Aux propriétaires fonciers qui se disent lésés depuis l’entrée en force du Code de l’urbanisme (CDU), le maire Stéphane Boyer a été très clair: «La Ville est pleinement légitime de modifier le zonage pour décider de l’usage, soit commercial, industriel ou résidentiel, et définir ce qui peut être construit sur un terrain.»
En vigueur depuis le 11 novembre dernier, le nouveau Règlement d’urbanisme a entraîné son lot de changements de zonage à la défaveur de certains propriétaires qui ne peuvent plus disposer de leur terrain comme ils le projetaient.
Les Municipalités ont plein pouvoir en matière d’aménagement du territoire, c’est leur «mission première», a rappelé le maire lors de la dernière séance régulière du conseil municipal, où le sujet a retenu l’attention à la période de questions réservée aux citoyens.
«Évidemment, quand on investit pour acheter un terrain, ça vient avec un risque; c’est un gamble» – le maire Boyer
Le droit acquis reconnu par la loi se limite aux seuls usages des bâtiments existants, en chantier ou en voie de l’être en vertu d’un permis dûment délivré par la Ville avant l’entrée en vigueur d’un nouveau règlement de zonage.

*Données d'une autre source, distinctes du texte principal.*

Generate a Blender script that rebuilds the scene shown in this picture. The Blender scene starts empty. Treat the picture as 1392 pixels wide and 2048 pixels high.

Pour tous les autres terrains vacants, les propriétaire n’ont aucun recours légal.
Pas sans risque
«Évidemment, quand on investit pour acheter un terrain, ça vient avec un risque; c’est un gamble», a fait remarquer Stéphane Boyer au citoyen qui déplorait que le terrain dont il s’est porté acquéreur en novembre 2021 soit soudainement passé d’un zonage résidentiel unifamilial à un zonage différé. Ce faisant, il n’est plus constructible à court ni à moyen terme.
À l’instar de l’usage, la valeur d’un terrain demeure tributaire des orientations prises par les administrations municipales, fait valoir le premier magistrat.
Par exemple, un lot vacant dans une zone où la hauteur maximale des tours serait revue à la baisse perdrait en valeur. À l’inverse, le maire évoque ceux qui avaient acquis une terre agricole à 10 cents le pied carré dans l’est de Laval et dont la valeur a centuplé le jour où le zonage a changé.
«Je comprends que ça peut être frustrant quand on achète un terrain et qu’un jour le zonage change et […] qu’on ne peut pas construire ce qu’on souhaitait construire au départ, mais ça reste un droit fondamental de la Ville», a-t-il poursuivi.
Zéro compensation
Une heure plus tôt, Alain Boilard, qui possède un lot dans le prolongement de la rue Teasdale dans le quartier Auteuil, expliquait qu’il a dû faire le deuil de son projet d’auto-construction.
«Depuis l’adoption du nouveau CDU, notre terrain est désormais zoné protection, malgré le fait qu’il fasse partie du TOD [Transit-oriented development] près de la gare Sainte-Rose», a-t-il indiqué. À l’époque, le Service de l’ingénierie lui avait confirmé que les études environnementales menées par Québec autorisaient la Ville à ouvrir de nouvelles rues.
«J’aimerais savoir si la Ville a l’intention d’offrir une compensation financière aux propriétaires touchés par le changement de zonage puisqu’on ne peut plus rien faire avec notre terrain acheté de bonne foi pour construire une nouvelle maison?»
Les Municipalités ne compensent pas les propriétaires lésés, lui a répondu le maire. Cela dit, la Ville rachète parfois des terrains lorsque ceux-ci se trouvent dans un milieu naturel d’intérêt, a-t-il enchaîné tout en invitant M. Boilard à prendre contact avec le Bureau municipal des transactions immobilières.
De fait, la présence de milieux humides au nord de la rue Thibault justifierait l’attribution d’un zonage protection. «C’est pour ça qu’on demande de construire sur de plus grands lots, pour laisser plus de place à la nature. La Ville est dans ses droits; on l’a fait dans plusieurs endroits.»
Cette contrainte force les propriétaires de petits lots à vendre à un promoteur ou à racheter leurs voisins afin de respecter les nouvelles dispositions au règlement d’urbanisme.